What this task involves
Everything from the first line to the line containing "PI = math.pi" is to be repeated exactly; nothing past it.

Material
**********

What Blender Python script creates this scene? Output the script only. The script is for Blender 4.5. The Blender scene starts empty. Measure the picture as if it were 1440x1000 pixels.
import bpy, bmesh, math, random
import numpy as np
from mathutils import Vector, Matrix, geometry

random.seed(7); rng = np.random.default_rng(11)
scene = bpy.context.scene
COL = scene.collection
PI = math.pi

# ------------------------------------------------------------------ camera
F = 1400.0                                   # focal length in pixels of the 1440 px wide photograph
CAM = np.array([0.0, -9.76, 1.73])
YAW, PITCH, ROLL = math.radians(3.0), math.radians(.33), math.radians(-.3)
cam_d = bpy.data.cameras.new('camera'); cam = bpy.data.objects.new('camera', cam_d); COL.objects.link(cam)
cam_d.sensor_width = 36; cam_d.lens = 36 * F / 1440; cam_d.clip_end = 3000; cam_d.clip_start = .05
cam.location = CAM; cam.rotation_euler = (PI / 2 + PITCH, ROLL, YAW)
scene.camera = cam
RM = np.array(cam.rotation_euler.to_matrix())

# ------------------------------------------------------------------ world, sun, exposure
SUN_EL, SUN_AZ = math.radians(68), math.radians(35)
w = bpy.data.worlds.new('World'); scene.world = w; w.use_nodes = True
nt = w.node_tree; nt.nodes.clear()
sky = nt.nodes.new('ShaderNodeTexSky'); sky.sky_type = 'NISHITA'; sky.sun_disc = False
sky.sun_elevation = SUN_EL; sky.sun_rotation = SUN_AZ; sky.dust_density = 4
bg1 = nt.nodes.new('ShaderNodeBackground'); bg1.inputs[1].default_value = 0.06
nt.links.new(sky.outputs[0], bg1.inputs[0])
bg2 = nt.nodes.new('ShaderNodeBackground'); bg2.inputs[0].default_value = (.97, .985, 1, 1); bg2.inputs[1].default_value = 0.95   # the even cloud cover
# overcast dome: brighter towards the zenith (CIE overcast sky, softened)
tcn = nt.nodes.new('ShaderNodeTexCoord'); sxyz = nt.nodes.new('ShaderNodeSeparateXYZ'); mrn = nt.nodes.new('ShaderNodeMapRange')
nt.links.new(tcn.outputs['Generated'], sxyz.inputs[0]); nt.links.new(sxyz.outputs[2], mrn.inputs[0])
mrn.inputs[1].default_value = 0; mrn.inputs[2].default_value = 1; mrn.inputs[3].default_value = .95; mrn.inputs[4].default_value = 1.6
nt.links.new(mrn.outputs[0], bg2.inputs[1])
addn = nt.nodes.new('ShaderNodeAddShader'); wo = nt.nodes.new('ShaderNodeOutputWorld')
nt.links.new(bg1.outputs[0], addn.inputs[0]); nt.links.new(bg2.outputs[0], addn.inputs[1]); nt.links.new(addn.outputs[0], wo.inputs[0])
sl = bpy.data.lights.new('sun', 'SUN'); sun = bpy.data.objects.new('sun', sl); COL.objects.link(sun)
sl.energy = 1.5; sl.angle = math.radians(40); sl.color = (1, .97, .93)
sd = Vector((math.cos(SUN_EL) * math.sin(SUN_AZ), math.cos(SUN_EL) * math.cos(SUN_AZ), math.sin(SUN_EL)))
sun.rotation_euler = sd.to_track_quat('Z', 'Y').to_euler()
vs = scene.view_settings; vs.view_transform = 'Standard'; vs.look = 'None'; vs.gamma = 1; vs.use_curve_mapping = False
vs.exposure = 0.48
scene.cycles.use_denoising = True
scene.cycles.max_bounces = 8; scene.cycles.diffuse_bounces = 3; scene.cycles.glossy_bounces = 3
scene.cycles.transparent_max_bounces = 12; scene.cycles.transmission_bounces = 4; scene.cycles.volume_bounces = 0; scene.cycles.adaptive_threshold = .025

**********

Output for this exercise
What Blender Python script creates this scene? Output the script only. The script is for Blender 4.5. The Blender scene starts empty. Measure the picture as if it were 1440x1000 pixels.
import bpy, bmesh, math, random
import numpy as np
from mathutils import Vector, Matrix, geometry

random.seed(7); rng = np.random.default_rng(11)
scene = bpy.context.scene
COL = scene.collection
PI = math.pi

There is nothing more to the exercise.